Columbia University Department of Computer Science



Abstract

 

A wide range of visually intriguing effects exhibited by liquids involve the dynamics of thin sheets: the "milk crown" of a splashing droplet falling into a shallow pool, the periodic folding of poured chocolate sauce or cake batter, or the stunning splash formations captured by high speed artistic photography. The large aspect ratios of such sheets raise challenges for animation: capturing these effects with traditional volumetric simulation approaches requires extreme grid resolutions, with attendant memory and computational costs. In this talk, I will discuss some results of my ongoing work on this problem, highlighting two contrasting approaches.

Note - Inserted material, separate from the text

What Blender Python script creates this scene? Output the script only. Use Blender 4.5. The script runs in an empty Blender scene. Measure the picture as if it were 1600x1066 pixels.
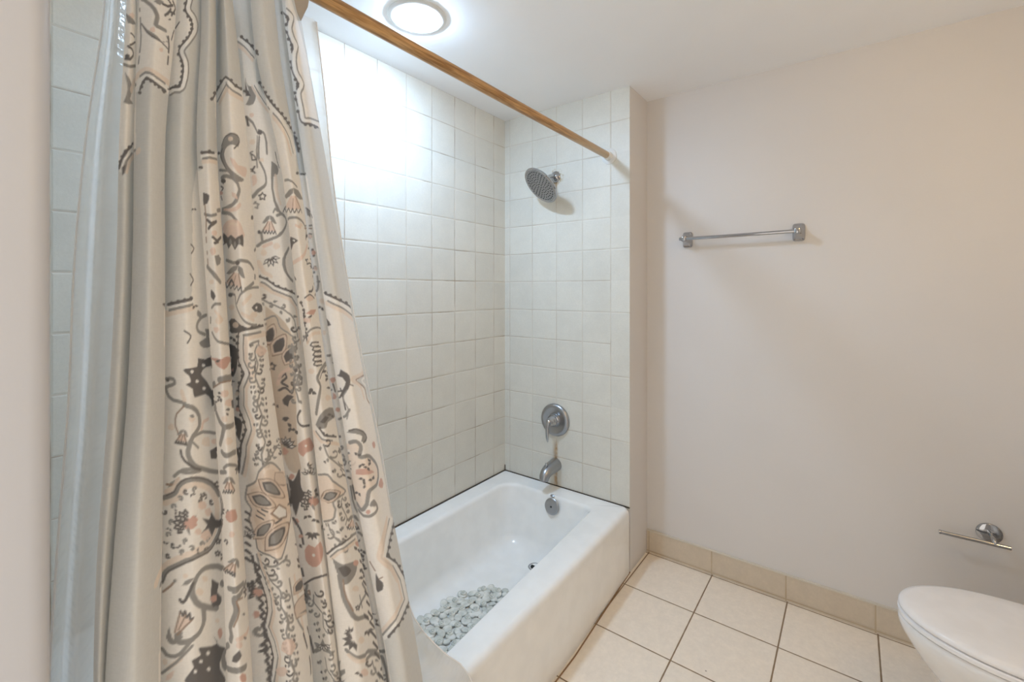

The first technique I will describe combines a triangle mesh-based front tracking technique with an underlying Voronoi simulation mesh. The Voronoi mesh is rebuilt at each step from samples that are carefully placed to fully capture the detailed geometry of the liquid surface, while the use of embedded boundary methods avoids the need to exactly conform to physical boundaries. This method eliminates the accumulation of sub-grid noise in the surface geometry and ensures that even very thin splashes possess sufficient degrees of freedom for plausible animation, using far fewer samples than would be required with naive uniform refinement. The second method I will describe takes inspiration from dimensionally-reduced Lagrangian models commonly applied to elastic shells and cloth animation: we directly discretize a viscous liquid sheet as a deforming triangle-mesh surface with evolving thickness. I will illustrate that by exploiting the inherent geometry of the problem in this manner, we can reproduce an array of viscous sheet behaviours, including wrinkling, sagging, buckling, and surface tension, while exactly preserving liquid volume.